Nevada Unemployment Bonds Net High Ratings

LOS ANGELES — Nevada secured two triple-A ratings and a double A-plus rating ahead of plans to price $573 million in unemployment compensation fund special revenue bonds on Oct. 29.

Standard & Poor's and Moody's Investors Service gave the bonds AAA and Aaa ratings, respectively, in reports released on Oct. 18.

Fitch Ratings gave the bonds the slightly lower AA-plus rating in a report released the same day.

Goldman Sachs and RBC Capital Markets are lead managers on the bonds.

Proceeds will be used to repay $520 million in outstanding federal unemployment loans, make a deposit into the state's unemployment trust fund, prefund interest and pay the costs of issuance, according to the Moody's report.

Moody's analysts cited the bonds support by strong security features, primarily the pledge of a special assessment on a substantially all employers in Nevada, covering about 1 million employees and a taxable wage base of $23 billion.

The assessment will be levied at a rate that will result in 1.5 times debt service coverage. If revenues are insufficient, the state must levy an additional assessment to cover the shortfall.

Two additional features are a short five-year maturity reducing the probability of a severe reduction the unemployment base and a state non-impairment covenant.

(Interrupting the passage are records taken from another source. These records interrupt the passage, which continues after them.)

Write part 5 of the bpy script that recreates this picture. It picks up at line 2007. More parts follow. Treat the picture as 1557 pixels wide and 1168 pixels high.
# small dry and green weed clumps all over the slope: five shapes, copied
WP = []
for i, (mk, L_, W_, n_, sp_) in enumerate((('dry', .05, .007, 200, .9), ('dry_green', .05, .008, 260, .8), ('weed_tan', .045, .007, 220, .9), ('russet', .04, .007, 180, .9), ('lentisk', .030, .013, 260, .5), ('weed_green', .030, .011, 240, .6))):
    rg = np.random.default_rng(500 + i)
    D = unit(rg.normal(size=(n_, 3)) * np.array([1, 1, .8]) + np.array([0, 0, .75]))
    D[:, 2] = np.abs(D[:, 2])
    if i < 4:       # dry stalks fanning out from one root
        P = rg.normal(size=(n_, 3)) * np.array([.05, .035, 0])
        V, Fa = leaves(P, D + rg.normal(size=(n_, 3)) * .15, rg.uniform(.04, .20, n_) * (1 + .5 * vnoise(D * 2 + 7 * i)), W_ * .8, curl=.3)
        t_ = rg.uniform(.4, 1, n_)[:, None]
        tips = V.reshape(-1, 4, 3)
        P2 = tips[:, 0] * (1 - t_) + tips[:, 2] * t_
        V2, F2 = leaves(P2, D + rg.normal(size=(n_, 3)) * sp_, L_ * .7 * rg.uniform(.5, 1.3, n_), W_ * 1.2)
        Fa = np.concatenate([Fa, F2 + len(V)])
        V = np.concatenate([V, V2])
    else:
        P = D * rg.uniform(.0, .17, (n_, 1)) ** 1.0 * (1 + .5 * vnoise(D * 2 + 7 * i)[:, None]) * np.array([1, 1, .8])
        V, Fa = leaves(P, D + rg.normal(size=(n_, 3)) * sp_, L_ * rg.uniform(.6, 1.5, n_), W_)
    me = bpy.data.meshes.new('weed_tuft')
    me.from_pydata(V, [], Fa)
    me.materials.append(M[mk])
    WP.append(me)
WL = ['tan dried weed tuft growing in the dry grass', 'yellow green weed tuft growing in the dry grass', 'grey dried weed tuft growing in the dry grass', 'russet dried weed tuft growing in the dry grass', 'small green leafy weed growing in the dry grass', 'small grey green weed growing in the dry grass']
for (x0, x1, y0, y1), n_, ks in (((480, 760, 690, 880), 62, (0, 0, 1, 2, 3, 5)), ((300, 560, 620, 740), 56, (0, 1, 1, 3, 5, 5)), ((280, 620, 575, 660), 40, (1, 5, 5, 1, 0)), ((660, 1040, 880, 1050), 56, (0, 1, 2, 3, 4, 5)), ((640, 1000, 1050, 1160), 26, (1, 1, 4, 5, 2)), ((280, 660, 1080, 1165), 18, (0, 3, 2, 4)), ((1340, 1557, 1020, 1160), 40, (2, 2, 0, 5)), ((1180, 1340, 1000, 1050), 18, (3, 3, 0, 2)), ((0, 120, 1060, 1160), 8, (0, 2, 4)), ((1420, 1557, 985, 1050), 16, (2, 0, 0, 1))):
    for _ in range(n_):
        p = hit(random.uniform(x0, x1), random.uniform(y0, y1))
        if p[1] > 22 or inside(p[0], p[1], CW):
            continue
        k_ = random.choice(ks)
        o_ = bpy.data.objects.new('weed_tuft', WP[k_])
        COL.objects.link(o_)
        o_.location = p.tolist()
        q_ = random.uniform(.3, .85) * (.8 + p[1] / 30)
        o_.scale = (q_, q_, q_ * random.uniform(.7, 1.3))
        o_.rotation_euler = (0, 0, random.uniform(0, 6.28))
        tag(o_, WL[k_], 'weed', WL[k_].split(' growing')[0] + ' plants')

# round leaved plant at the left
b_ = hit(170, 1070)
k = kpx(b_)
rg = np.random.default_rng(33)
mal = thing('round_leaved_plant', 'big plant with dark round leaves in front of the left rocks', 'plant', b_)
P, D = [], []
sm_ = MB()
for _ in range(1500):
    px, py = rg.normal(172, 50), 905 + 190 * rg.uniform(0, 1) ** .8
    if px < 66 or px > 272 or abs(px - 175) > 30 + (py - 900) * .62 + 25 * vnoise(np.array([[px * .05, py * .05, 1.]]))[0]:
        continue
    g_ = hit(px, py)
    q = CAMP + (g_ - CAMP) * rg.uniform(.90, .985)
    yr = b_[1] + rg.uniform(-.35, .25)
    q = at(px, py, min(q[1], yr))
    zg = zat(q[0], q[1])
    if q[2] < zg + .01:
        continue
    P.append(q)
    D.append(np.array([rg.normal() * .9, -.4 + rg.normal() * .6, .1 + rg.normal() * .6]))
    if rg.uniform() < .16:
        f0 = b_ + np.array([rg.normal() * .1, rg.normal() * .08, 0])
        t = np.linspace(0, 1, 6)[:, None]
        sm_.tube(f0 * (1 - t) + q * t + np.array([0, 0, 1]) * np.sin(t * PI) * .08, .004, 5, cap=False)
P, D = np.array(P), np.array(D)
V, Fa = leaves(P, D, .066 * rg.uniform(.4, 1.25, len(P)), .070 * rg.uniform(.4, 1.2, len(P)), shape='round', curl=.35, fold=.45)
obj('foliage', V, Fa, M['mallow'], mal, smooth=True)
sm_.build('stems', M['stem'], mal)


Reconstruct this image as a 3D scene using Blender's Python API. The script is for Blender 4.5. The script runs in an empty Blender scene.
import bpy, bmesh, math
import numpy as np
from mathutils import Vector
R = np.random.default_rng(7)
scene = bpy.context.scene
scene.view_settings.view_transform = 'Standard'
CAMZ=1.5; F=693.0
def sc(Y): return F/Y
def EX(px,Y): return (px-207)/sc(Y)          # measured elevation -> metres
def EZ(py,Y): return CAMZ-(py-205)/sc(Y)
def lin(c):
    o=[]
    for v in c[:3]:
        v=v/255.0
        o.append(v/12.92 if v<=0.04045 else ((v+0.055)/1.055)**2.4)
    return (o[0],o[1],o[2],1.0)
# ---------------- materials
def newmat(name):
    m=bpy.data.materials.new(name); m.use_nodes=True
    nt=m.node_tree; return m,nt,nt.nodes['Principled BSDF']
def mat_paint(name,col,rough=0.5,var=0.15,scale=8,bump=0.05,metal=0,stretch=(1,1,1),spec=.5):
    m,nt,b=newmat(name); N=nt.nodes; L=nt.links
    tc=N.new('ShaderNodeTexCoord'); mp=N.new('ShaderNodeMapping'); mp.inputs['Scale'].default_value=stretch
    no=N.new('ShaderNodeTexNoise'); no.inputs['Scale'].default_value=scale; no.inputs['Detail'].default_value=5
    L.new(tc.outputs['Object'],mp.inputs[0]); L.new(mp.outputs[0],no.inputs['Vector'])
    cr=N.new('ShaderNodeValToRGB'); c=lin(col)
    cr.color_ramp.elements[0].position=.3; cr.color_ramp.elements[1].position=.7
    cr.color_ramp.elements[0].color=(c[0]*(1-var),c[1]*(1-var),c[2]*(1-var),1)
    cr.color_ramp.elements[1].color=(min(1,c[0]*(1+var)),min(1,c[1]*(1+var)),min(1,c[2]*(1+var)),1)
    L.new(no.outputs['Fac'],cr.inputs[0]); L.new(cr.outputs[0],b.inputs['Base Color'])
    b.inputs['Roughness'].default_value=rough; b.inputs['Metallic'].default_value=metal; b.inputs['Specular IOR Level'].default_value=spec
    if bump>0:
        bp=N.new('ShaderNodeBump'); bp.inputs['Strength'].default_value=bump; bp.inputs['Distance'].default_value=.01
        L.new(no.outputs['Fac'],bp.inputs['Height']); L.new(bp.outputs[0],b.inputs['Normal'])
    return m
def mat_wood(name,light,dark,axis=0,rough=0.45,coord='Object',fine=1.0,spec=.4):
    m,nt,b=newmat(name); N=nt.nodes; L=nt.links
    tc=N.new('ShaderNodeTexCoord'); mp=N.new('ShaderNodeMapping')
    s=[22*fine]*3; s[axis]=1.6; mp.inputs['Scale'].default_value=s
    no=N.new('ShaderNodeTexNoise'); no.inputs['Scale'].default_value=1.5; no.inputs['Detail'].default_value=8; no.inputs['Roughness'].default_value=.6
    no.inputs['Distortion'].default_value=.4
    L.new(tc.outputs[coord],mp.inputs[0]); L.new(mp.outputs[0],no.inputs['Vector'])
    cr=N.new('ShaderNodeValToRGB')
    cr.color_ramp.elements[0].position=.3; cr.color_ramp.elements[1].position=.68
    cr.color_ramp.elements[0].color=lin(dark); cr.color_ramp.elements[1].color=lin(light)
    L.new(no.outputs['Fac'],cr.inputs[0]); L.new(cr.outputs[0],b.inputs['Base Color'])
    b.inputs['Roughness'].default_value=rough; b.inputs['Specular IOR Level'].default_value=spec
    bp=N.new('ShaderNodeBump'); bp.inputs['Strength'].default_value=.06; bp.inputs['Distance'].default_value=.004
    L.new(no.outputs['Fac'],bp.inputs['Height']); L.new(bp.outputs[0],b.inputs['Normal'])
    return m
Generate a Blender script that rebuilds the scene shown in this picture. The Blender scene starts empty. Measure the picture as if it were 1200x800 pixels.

The state also has a 98% collection rate on its unemployment tax, Fitch analysts said in their report.

In making its rating, Fitch also cited a true-up provision that requires the administrator of the Employment Security Division of the Department of Employment to levy a supplemental special bond contribution if there are projected insufficiencies in the principal or interest accounts 75 days prior to a payment date.

The unemployment rate at 9.5% in August, remains well above the national average, but is much reduced from the peak of 14% it reached in 2010, according to the Fitch report.